- ¡ Demonio de niño!, decían mis tíos cuando me dejaban a su cuidado. Bien pequeño que era.
Mi tía Paz intentaba tascar el freno y me embridaba el bocado con frases que me sacaban de quicio.
«—Tú, quédate ahí quietecito.
Me contaba mi madre , pues yo no me acuerdo, que hubo días que me ataban a la pata de una mesa.
Quietecito. El tiempo pasaba. Estarse quietecito para mi era asomarse dentro. Dentro todo era vasto, maravillosamente febril en mis imaginaciones llenas de aventuras . Era la única manera de estarse quietecito.
Quietecito. Había muchas cosas en qué pensar. Estaban los pájaros, estaban los insectos, estaban las películas vistas, o algo que pasaba por allí.
—Cuando seas mayor te darás cuenta.
Ser mayor. Siendo mayor era fácil todo. Se podía tener todo, hacerlo todo. Dar un salto, salir a toda hora, hablar alto, pisar fuerte, encerrarse a hablar, echarse novia. Usar chaleco, tener reloj. Besar.
De pequeño no piensas en follar, eso es más tarde. Y, ahora, sesenta años después me doy cuenta , más aburrido.
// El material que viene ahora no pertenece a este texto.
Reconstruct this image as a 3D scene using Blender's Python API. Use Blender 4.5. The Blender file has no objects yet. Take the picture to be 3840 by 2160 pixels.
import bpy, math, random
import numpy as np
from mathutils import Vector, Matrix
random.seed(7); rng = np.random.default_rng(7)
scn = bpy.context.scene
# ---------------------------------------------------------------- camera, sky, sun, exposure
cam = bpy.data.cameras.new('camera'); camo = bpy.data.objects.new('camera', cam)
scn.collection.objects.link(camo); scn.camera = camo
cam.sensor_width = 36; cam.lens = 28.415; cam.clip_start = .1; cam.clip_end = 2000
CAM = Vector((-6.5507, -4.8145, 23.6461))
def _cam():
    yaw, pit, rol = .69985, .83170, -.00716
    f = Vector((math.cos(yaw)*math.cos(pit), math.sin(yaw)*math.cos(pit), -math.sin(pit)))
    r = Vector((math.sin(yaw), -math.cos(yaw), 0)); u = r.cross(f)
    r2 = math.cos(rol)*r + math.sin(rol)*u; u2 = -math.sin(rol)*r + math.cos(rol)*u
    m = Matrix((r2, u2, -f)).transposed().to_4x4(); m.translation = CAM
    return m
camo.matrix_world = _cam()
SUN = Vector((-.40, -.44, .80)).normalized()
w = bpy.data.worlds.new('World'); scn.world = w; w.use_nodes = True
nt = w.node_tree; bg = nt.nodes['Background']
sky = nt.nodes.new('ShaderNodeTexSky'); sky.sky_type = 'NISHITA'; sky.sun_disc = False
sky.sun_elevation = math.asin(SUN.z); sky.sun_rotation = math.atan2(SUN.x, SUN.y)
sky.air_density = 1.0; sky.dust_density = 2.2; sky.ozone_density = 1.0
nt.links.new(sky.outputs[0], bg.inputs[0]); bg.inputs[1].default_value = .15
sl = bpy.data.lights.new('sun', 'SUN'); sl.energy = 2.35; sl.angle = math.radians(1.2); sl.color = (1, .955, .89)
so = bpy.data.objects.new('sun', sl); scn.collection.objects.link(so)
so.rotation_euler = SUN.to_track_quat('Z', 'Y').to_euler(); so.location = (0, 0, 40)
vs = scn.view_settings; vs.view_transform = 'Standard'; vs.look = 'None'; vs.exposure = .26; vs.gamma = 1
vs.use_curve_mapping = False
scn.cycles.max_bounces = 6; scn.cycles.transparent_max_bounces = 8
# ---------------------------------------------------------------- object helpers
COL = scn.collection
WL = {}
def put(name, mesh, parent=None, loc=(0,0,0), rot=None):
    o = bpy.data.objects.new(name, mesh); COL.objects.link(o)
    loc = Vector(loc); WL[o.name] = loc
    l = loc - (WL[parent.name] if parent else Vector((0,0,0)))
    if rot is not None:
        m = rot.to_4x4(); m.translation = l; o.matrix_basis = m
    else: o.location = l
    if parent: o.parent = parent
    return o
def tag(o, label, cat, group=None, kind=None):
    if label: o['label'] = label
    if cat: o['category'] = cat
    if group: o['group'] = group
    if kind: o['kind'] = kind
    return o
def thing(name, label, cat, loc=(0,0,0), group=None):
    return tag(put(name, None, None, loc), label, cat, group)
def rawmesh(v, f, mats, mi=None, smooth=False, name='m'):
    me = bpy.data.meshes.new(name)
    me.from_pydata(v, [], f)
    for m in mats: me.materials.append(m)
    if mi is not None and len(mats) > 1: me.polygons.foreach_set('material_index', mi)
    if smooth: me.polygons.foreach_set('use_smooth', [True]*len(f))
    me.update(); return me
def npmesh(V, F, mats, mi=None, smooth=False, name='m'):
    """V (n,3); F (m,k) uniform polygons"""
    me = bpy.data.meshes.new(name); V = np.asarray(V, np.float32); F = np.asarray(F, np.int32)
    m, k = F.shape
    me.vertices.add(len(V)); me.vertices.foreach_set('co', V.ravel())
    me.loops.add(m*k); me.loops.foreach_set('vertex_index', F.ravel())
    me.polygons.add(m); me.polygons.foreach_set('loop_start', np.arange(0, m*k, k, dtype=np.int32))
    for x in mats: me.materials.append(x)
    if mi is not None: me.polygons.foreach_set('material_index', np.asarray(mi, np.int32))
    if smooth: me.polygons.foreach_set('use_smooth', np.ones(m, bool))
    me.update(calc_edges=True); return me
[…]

Porque follar es aburrido. Lo mollar era enamorarse, salvar ala chica, besarla.
Los mayores lo tenían todo resuelto. Nadie les decía:
—Tú, estate ahí quietecito.
Quietecito. Por dentro nada quedaba quieto. Al contrario. Mientras más quieto por fuera más alborotado, a veces, por dentro. Era como un vapor, como una prisa, como una lástima de estarse perdiendo algo, qué se yo qué, que acababa por destaparse y dejar la pobre silla abandonada.
Y hoy...hoy ese niño me mira y me pregunta qué coño hice cuando salí de esos años azules.